Resting Uttanasana is a good way to do it. Your
head goes down, relax there. Both sides of your
trunk are going downward, release your neck.
Keep the back of your next soft. Keep the crown
of your head relaxing. Keep the back of your
head quiet. Keep your tongue passive and your
eyes quiet.
Another variation exercise, mentioned above, is to practice
the pose with the backs of your legs and buttocks pressing on a
wall. This practice is not as easy as it may
seem. Trying to begin with the backs of the legs
on the wall and taking the torso forward will cause most people to
fall forward. Instead, begin with your feet a
few inches out from the wall, take Uttanasana, and then walk back
until the backs of your legs and buttocks make contact with the
wall. Press the entire surface of the backs of
your legs and buttocks into the wall strongly.
Learn from the wall what it feels like to have the backs of your
legs perfectly vertical. One goal in this
exercise is to be able to lift your hands up without falling.

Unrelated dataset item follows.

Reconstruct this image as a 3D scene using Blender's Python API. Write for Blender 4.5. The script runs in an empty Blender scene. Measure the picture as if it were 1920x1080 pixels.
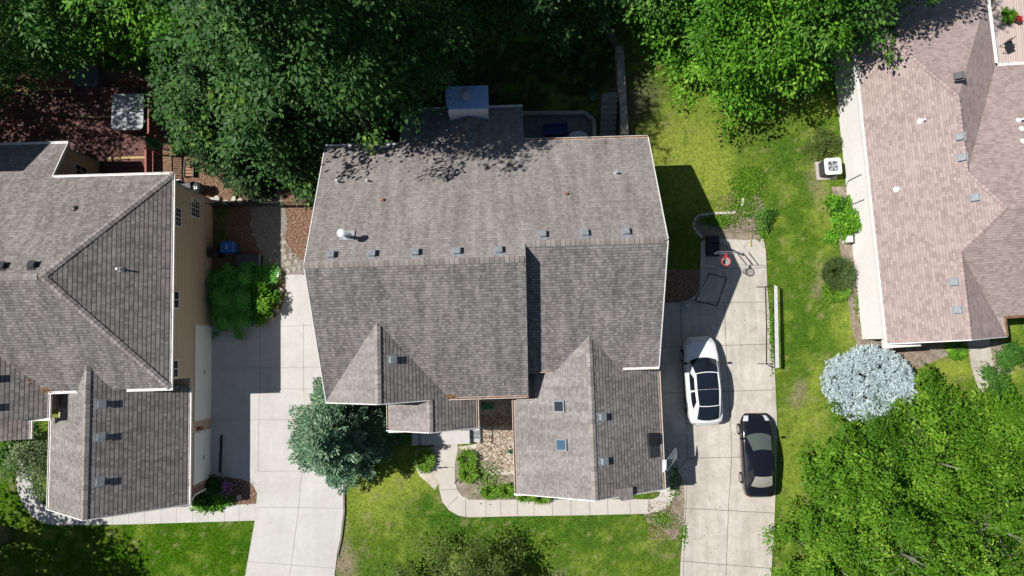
import bpy, math, random
import numpy as np
from mathutils import Vector, Matrix
random.seed(7); RNG = np.random.default_rng(11)
S = bpy.context.scene
COL = S.collection
# ---------------------------------------------------------------- camera, sky, sun, exposure
TILT = 0.087; FOC = 1280.0; CAMH = 40.0           # lens in photo pixels, camera 40 m up, tipped 5 degrees off vertical
cd = bpy.data.cameras.new('camera'); cam = bpy.data.objects.new('camera', cd); COL.objects.link(cam)
cam.location = (0, 0, CAMH); cam.rotation_euler = (TILT, 0, 0)
cd.sensor_width = 36; cd.lens = 36 * FOC / 1920; cd.clip_end = 2000
S.camera = cam
SUNV = Vector((-.78, .09, 1.0)).normalized()
sun_el = math.asin(SUNV.z); sun_az = math.atan2(SUNV.x, SUNV.y)
w = bpy.data.worlds.new('World'); S.world = w; w.use_nodes = True
nt = w.node_tree; bg = nt.nodes['Background']; sky = nt.nodes.new('ShaderNodeTexSky')
sky.sky_type = 'NISHITA'; sky.sun_disc = False; sky.sun_elevation = sun_el; sky.sun_rotation = sun_az
sky.air_density = 1.0; sky.dust_density = .6
nt.links.new(sky.outputs[0], bg.inputs[0]); bg.inputs[1].default_value = 0.05
sl = bpy.data.lights.new('sun', 'SUN'); sl.energy = 4.6; sl.angle = math.radians(.5); sl.color = (1, .96, .90)
so = bpy.data.objects.new('sun', sl); COL.objects.link(so)
so.rotation_euler = (-SUNV).to_track_quat('-Z', 'Y').to_euler(); so.location = (-30, 5, 60)
S.view_settings.view_transform = 'Standard'; S.view_settings.look = 'None'; S.view_settings.gamma = 1
S.view_settings.exposure = 0.33

# ---------------------------------------------------------------- helpers
def P(px, py, z=0.0):
    """photo pixel at height z -> world point"""
    a = (px - 960) / FOC; b = -(py - 540) / FOC
    s, c = math.sin(TILT), math.cos(TILT)
    dy = b * c + s; dz = b * s - c; t = (z - CAMH) / dz
    return Vector((a * t, dy * t, z))
def PA(poly, z=0.0): return [P(x, y, z) for x, y in poly]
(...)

This requires you to have enough hamstring
flexibility to bring your torso (and thus your center of gravity)
close to your legs.
You can also practice Uttanasana while standing on a chair,
bending forward and lightly grasping underneath the front of the
chair seat to provide a light pulling action to lengthen your torso
downward. This is not a variation for beginners
due to the possible hazard for the lumbar spine.
This practice is more suited to the end of a practice session than
the beginning, when your body and spine are more warm and supple.
If you use this practice, take care to respect
your lower back by always using less pull than you think you're
capable of managing. Your hands on the chair
seat should provide more of a direction for your torso and an
encouragement to lengthen than an actual weight.